(Dataset items)
· · · ·

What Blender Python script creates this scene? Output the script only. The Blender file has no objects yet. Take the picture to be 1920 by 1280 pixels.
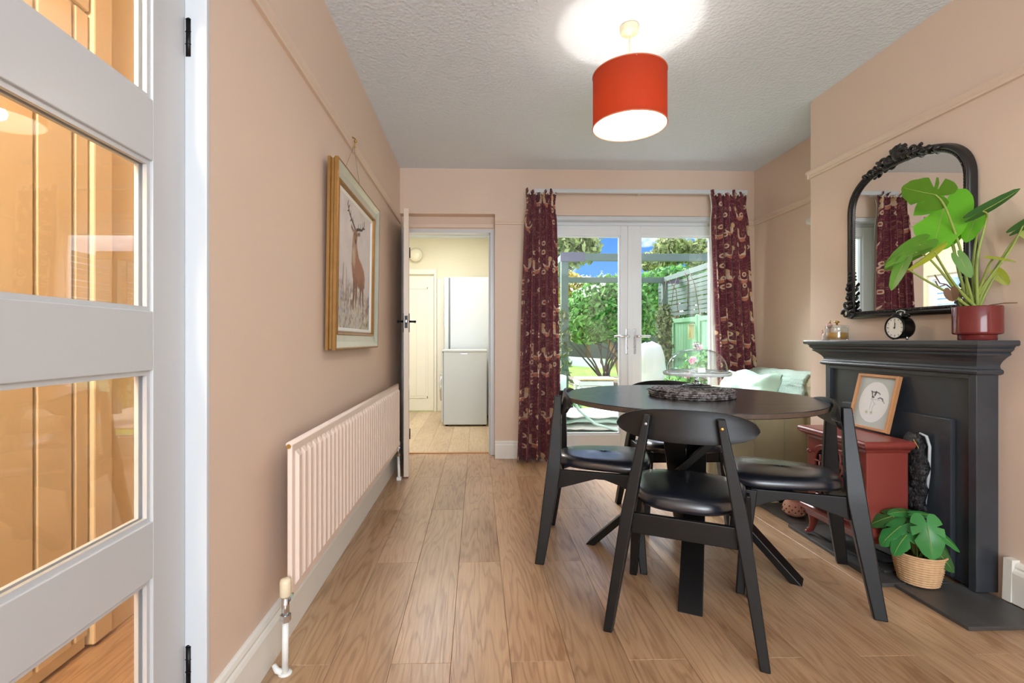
import bpy, bmesh, math, random
import numpy as np
from mathutils import Vector, Matrix, noise as mnoise
random.seed(7)
PI = math.pi
SC = bpy.context.scene
COL = SC.collection
R = math.radians

# ------------------------------------------------------------------ camera, sky, lights, exposure
cam_d = bpy.data.cameras.new('camera'); cam = bpy.data.objects.new('camera', cam_d); COL.objects.link(cam)
FPX = 905.0
YAW = math.atan(22.0 / FPX)
cam_d.sensor_fit = 'HORIZONTAL'; cam_d.sensor_width = 36.0
cam_d.lens = FPX / 1920.0 * 36.0
cam_d.shift_x = (960.0 - 917.0) / 1920.0
cam_d.shift_y = -(640.0 - 638.0) / 1920.0
cam_d.clip_start = 0.05
cam.location = (0, 0, 1.0)
cam.rotation_euler = (PI / 2, 0, -YAW)
SC.camera = cam
SC.view_settings.view_transform = 'Standard'
SC.view_settings.look = 'None'
SC.view_settings.exposure = 0.58
SC.view_settings.gamma = 1.0
SC.view_settings.use_curve_mapping = False
SC.cycles.use_denoising = True
SC.cycles.max_bounces = 10
SC.cycles.diffuse_bounces = 5
SC.cycles.glossy_bounces = 5
SC.cycles.transmission_bounces = 8
SC.cycles.transparent_max_bounces = 24
SC.cycles.sample_clamp_indirect = 8.0
SC.cycles.caustics_reflective = False
SC.cycles.caustics_refractive = False

world = bpy.data.worlds.new('sky'); SC.world = world
world.use_nodes = True
wn, wl = world.node_tree.nodes, world.node_tree.links
wn.clear()
w_out = wn.new('ShaderNodeOutputWorld'); w_bg = wn.new('ShaderNodeBackground')
w_tc = wn.new('ShaderNodeTexCoord'); w_sep = wn.new('ShaderNodeSeparateXYZ')
w_ramp = wn.new('ShaderNodeValToRGB')
w_ramp.color_ramp.elements[0].position = 0.0; w_ramp.color_ramp.elements[0].color = (0.075, 0.215, 0.46, 1)
w_ramp.color_ramp.elements[1].position = 0.30; w_ramp.color_ramp.elements[1].color = (0.020, 0.095, 0.32, 1)
w_map = wn.new('ShaderNodeMapping'); w_map.inputs['Scale'].default_value = (1, 1, 2.6)
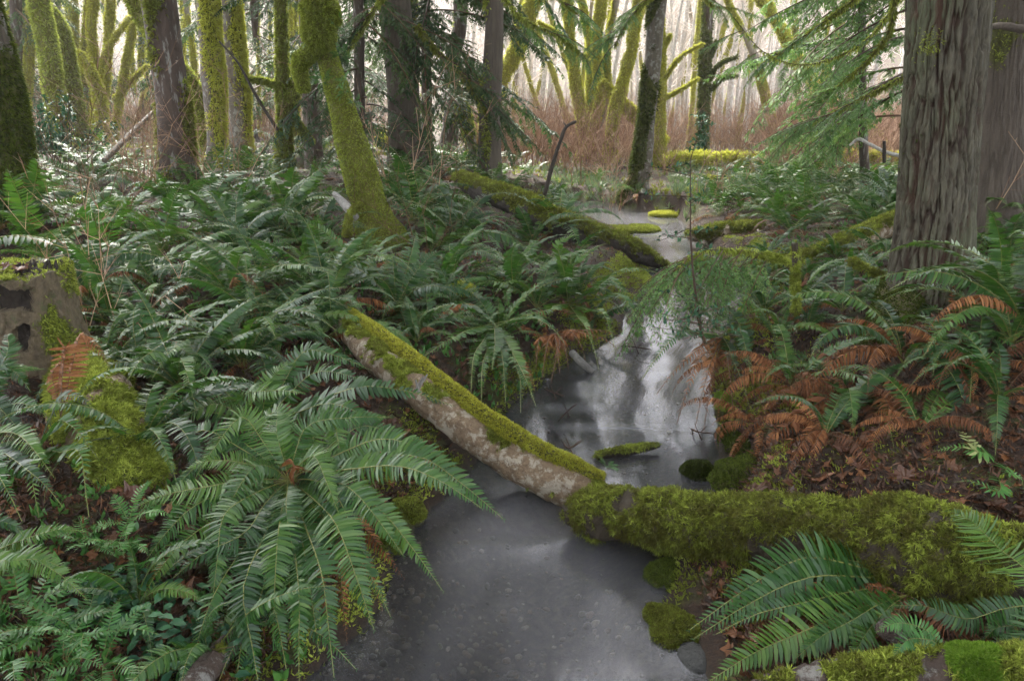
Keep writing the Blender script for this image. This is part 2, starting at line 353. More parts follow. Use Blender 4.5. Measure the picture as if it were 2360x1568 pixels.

· · · ·

#### [REQUIRED TASK]
Exactly reproduce each record, leaving out any pictures.

#### [COMPLETE ANSWER]
What Blender Python script creates this scene? Output the script only. The Blender file has no objects yet. Take the picture to be 1920 by 1280 pixels.
import bpy, bmesh, math, random
import numpy as np
from mathutils import Vector, Matrix, noise as mnoise
random.seed(7)
PI = math.pi
SC = bpy.context.scene
COL = SC.collection
R = math.radians

# ------------------------------------------------------------------ camera, sky, lights, exposure
cam_d = bpy.data.cameras.new('camera'); cam = bpy.data.objects.new('camera', cam_d); COL.objects.link(cam)
FPX = 905.0
YAW = math.atan(22.0 / FPX)
cam_d.sensor_fit = 'HORIZONTAL'; cam_d.sensor_width = 36.0
cam_d.lens = FPX / 1920.0 * 36.0
cam_d.shift_x = (960.0 - 917.0) / 1920.0
cam_d.shift_y = -(640.0 - 638.0) / 1920.0
cam_d.clip_start = 0.05
cam.location = (0, 0, 1.0)
cam.rotation_euler = (PI / 2, 0, -YAW)
SC.camera = cam
SC.view_settings.view_transform = 'Standard'
SC.view_settings.look = 'None'
SC.view_settings.exposure = 0.58
SC.view_settings.gamma = 1.0
SC.view_settings.use_curve_mapping = False
SC.cycles.use_denoising = True
SC.cycles.max_bounces = 10
SC.cycles.diffuse_bounces = 5
SC.cycles.glossy_bounces = 5
SC.cycles.transmission_bounces = 8
SC.cycles.transparent_max_bounces = 24
SC.cycles.sample_clamp_indirect = 8.0
SC.cycles.caustics_reflective = False
SC.cycles.caustics_refractive = False

world = bpy.data.worlds.new('sky'); SC.world = world
world.use_nodes = True
wn, wl = world.node_tree.nodes, world.node_tree.links
wn.clear()
w_out = wn.new('ShaderNodeOutputWorld'); w_bg = wn.new('ShaderNodeBackground')
w_tc = wn.new('ShaderNodeTexCoord'); w_sep = wn.new('ShaderNodeSeparateXYZ')
w_ramp = wn.new('ShaderNodeValToRGB')
w_ramp.color_ramp.elements[0].position = 0.0; w_ramp.color_ramp.elements[0].color = (0.075, 0.215, 0.46, 1)
w_ramp.color_ramp.elements[1].position = 0.30; w_ramp.color_ramp.elements[1].color = (0.020, 0.095, 0.32, 1)
w_map = wn.new('ShaderNodeMapping'); w_map.inputs['Scale'].default_value = (1, 1, 2.6)
Keep writing the Blender script for this image. This is part 2, starting at line 353. More parts follow. Use Blender 4.5. Measure the picture as if it were 2360x1568 pixels.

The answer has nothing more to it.